Repeat only the lines running from the beginning of the material through the line that contains "on the pillar')".

## Supplied information
* Begin *
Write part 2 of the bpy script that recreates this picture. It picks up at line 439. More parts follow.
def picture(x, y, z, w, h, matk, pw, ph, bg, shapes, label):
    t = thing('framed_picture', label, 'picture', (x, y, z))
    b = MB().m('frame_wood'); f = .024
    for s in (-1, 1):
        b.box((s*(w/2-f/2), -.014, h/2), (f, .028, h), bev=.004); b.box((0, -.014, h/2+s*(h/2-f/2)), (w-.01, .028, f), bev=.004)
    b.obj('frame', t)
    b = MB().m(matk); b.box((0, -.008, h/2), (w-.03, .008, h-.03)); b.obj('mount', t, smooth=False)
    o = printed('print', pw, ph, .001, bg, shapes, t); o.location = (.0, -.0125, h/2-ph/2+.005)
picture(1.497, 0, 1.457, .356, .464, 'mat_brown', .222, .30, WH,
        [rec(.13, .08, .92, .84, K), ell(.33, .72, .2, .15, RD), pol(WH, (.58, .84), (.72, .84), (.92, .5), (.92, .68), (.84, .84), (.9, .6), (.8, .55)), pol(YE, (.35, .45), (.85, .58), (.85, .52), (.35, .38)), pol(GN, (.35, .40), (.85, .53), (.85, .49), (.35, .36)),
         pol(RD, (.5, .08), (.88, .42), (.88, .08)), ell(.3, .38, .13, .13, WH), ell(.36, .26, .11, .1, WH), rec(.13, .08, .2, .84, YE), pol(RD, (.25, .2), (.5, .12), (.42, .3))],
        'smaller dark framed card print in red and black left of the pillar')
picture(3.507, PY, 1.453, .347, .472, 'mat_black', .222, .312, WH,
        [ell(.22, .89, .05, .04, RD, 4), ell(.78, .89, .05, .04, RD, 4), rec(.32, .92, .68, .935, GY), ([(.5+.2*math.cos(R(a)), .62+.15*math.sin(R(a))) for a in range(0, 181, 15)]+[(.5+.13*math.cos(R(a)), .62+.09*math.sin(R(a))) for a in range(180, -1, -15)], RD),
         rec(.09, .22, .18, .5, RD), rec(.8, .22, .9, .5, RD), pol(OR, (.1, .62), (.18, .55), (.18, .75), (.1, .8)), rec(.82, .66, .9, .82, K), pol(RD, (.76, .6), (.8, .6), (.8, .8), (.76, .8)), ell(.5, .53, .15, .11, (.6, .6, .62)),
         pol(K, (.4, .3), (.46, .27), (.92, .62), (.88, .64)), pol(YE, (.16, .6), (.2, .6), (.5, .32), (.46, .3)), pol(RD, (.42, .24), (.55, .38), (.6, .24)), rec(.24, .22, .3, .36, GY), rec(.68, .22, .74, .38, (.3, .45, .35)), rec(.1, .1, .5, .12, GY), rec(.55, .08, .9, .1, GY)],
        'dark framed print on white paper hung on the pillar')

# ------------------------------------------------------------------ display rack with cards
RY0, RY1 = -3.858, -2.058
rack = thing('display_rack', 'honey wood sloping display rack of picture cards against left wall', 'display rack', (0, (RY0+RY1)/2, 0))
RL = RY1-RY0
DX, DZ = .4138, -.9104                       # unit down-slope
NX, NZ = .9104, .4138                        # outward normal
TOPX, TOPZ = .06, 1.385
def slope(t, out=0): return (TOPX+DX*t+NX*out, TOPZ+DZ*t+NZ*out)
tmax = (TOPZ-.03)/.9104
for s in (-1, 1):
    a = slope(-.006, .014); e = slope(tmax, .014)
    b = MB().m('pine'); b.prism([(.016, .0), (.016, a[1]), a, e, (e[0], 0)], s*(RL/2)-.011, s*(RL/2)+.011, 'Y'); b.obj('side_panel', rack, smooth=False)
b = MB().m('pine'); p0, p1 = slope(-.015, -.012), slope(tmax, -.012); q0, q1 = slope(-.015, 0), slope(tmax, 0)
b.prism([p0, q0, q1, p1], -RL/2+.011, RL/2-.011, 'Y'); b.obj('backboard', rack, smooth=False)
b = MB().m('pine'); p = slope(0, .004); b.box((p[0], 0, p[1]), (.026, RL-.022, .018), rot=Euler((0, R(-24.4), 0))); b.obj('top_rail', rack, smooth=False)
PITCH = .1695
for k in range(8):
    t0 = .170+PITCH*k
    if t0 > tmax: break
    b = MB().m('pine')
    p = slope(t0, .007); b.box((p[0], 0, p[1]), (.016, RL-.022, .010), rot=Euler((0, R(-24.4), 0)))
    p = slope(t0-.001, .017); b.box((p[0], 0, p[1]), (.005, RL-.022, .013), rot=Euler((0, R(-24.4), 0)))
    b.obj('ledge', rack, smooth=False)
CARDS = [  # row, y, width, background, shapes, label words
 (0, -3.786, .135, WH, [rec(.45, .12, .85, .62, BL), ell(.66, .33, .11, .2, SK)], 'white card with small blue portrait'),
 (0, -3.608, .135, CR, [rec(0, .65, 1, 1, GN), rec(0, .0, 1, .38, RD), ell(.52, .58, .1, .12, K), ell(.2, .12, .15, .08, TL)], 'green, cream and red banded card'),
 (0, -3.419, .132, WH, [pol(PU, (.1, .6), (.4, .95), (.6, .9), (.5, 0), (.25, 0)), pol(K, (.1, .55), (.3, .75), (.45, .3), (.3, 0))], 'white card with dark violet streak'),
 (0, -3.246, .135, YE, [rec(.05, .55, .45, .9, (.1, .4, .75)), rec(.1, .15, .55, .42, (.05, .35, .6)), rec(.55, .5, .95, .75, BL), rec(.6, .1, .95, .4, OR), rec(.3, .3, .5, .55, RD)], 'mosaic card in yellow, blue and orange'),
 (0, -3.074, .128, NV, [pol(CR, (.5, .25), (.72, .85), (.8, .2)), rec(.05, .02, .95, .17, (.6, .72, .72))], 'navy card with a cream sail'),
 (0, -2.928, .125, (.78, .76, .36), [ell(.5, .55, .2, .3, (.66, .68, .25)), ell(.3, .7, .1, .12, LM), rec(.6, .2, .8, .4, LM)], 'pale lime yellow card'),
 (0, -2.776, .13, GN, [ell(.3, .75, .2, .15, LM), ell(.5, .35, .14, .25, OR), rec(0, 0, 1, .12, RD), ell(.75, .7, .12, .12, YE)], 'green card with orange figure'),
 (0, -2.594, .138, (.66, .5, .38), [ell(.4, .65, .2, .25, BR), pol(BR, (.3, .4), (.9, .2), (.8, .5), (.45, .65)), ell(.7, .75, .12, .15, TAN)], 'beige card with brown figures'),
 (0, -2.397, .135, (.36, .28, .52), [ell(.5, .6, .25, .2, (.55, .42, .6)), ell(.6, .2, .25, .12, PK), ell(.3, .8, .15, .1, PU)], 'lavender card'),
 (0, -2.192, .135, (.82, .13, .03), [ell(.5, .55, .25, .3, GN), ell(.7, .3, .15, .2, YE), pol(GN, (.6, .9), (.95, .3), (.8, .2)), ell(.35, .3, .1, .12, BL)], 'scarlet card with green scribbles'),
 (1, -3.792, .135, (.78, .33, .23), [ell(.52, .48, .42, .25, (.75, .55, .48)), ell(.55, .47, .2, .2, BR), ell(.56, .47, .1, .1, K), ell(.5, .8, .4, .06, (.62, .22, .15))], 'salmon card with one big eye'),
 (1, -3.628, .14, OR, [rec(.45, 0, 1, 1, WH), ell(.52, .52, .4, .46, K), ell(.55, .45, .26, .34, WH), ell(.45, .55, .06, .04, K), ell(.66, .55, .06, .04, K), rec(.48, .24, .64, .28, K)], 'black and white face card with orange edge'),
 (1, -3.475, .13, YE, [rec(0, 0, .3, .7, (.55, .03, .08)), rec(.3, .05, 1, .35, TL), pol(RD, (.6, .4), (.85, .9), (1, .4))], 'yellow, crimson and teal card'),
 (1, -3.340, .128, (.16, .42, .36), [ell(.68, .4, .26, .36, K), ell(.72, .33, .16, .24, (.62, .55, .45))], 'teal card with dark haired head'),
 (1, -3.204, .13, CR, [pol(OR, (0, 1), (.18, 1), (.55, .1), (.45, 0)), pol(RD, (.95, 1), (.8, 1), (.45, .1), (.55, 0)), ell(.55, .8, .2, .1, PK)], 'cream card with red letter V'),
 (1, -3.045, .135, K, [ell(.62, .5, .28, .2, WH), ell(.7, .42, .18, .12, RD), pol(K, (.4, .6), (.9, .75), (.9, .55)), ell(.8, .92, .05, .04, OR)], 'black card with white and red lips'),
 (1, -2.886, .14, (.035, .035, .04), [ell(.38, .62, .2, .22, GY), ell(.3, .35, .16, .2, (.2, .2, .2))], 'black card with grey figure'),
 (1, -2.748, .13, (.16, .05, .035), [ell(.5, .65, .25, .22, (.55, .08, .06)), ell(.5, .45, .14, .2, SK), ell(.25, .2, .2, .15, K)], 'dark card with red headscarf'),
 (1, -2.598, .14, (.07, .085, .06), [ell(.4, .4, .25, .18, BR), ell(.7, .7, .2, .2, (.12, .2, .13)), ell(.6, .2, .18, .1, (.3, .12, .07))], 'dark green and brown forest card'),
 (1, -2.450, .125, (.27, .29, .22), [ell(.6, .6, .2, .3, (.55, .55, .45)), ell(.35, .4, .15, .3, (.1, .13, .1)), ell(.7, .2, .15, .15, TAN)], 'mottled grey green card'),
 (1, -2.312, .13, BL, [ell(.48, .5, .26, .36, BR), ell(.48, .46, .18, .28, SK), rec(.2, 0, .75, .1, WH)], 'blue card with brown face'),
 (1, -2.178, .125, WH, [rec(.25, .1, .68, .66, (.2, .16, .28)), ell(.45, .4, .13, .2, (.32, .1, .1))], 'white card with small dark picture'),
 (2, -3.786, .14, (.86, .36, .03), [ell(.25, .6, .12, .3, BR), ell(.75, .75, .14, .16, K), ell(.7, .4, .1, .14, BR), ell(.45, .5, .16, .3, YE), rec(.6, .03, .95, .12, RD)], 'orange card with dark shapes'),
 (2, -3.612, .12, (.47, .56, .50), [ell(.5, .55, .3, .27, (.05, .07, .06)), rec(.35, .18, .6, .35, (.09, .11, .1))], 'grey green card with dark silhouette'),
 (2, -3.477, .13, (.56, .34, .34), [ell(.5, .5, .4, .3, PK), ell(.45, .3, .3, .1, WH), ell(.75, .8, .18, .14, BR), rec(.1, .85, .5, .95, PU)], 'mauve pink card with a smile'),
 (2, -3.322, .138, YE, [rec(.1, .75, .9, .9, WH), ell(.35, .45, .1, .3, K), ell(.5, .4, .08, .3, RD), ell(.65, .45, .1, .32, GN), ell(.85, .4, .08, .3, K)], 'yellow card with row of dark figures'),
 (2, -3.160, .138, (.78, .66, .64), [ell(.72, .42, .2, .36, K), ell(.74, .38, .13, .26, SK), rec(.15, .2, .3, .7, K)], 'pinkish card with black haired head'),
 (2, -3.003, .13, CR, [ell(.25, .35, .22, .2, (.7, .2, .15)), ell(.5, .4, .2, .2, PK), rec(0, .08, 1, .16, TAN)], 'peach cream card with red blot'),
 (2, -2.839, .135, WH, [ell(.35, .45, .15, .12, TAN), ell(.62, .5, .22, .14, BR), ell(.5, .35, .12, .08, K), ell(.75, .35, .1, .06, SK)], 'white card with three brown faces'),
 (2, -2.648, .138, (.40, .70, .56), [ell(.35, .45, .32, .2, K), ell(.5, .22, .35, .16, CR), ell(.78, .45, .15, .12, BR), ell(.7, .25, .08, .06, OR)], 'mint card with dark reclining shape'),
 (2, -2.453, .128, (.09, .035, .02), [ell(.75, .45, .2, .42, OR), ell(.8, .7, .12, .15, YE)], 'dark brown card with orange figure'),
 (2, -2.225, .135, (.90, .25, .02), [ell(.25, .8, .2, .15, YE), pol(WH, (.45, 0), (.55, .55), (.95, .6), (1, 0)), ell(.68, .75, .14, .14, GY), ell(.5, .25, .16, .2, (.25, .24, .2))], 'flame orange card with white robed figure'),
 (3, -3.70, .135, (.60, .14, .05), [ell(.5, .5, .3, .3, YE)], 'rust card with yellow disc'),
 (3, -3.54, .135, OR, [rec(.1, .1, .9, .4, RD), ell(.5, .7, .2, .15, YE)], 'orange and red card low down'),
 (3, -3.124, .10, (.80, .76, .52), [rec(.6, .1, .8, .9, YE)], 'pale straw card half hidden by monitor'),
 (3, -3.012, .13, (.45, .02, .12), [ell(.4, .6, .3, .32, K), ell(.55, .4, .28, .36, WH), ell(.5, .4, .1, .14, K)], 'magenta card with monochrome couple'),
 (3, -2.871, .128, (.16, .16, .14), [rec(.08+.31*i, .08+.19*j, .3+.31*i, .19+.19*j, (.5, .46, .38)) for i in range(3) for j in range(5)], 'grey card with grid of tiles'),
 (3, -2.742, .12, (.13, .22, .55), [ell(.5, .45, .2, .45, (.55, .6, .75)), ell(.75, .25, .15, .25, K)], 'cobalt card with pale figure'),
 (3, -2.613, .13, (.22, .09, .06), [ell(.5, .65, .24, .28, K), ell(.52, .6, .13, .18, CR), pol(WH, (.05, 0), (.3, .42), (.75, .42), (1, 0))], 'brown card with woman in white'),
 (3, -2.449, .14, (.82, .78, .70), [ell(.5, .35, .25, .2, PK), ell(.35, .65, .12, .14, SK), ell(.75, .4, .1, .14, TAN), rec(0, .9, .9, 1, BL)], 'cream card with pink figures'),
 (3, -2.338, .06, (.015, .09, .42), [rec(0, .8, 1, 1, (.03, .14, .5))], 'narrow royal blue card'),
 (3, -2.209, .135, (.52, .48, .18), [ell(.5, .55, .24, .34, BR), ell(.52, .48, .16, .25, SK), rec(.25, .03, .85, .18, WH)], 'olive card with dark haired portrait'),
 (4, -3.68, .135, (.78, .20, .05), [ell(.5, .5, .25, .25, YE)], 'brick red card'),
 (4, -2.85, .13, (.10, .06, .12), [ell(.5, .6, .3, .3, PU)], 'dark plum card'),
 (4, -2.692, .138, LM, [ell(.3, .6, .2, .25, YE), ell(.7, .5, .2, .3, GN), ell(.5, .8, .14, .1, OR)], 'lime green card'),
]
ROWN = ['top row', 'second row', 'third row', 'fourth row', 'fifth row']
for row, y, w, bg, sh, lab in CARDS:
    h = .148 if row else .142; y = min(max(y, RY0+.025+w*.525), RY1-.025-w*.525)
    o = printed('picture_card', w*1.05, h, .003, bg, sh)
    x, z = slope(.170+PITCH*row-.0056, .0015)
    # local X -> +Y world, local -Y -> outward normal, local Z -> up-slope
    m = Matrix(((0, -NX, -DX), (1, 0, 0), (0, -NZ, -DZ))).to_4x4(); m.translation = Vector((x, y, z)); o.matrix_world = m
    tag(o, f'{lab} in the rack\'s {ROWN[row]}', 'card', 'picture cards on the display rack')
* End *
## Answer to this task
Write part 2 of the bpy script that recreates this picture. It picks up at line 439. More parts follow.
def picture(x, y, z, w, h, matk, pw, ph, bg, shapes, label):
    t = thing('framed_picture', label, 'picture', (x, y, z))
    b = MB().m('frame_wood'); f = .024
    for s in (-1, 1):
        b.box((s*(w/2-f/2), -.014, h/2), (f, .028, h), bev=.004); b.box((0, -.014, h/2+s*(h/2-f/2)), (w-.01, .028, f), bev=.004)
    b.obj('frame', t)
    b = MB().m(matk); b.box((0, -.008, h/2), (w-.03, .008, h-.03)); b.obj('mount', t, smooth=False)
    o = printed('print', pw, ph, .001, bg, shapes, t); o.location = (.0, -.0125, h/2-ph/2+.005)
picture(1.497, 0, 1.457, .356, .464, 'mat_brown', .222, .30, WH,
        [rec(.13, .08, .92, .84, K), ell(.33, .72, .2, .15, RD), pol(WH, (.58, .84), (.72, .84), (.92, .5), (.92, .68), (.84, .84), (.9, .6), (.8, .55)), pol(YE, (.35, .45), (.85, .58), (.85, .52), (.35, .38)), pol(GN, (.35, .40), (.85, .53), (.85, .49), (.35, .36)),
         pol(RD, (.5, .08), (.88, .42), (.88, .08)), ell(.3, .38, .13, .13, WH), ell(.36, .26, .11, .1, WH), rec(.13, .08, .2, .84, YE), pol(RD, (.25, .2), (.5, .12), (.42, .3))],
        'smaller dark framed card print in red and black left of the pillar')
picture(3.507, PY, 1.453, .347, .472, 'mat_black', .222, .312, WH,
        [ell(.22, .89, .05, .04, RD, 4), ell(.78, .89, .05, .04, RD, 4), rec(.32, .92, .68, .935, GY), ([(.5+.2*math.cos(R(a)), .62+.15*math.sin(R(a))) for a in range(0, 181, 15)]+[(.5+.13*math.cos(R(a)), .62+.09*math.sin(R(a))) for a in range(180, -1, -15)], RD),
         rec(.09, .22, .18, .5, RD), rec(.8, .22, .9, .5, RD), pol(OR, (.1, .62), (.18, .55), (.18, .75), (.1, .8)), rec(.82, .66, .9, .82, K), pol(RD, (.76, .6), (.8, .6), (.8, .8), (.76, .8)), ell(.5, .53, .15, .11, (.6, .6, .62)),
         pol(K, (.4, .3), (.46, .27), (.92, .62), (.88, .64)), pol(YE, (.16, .6), (.2, .6), (.5, .32), (.46, .3)), pol(RD, (.42, .24), (.55, .38), (.6, .24)), rec(.24, .22, .3, .36, GY), rec(.68, .22, .74, .38, (.3, .45, .35)), rec(.1, .1, .5, .12, GY), rec(.55, .08, .9, .1, GY)],
        'dark framed print on white paper hung on the pillar')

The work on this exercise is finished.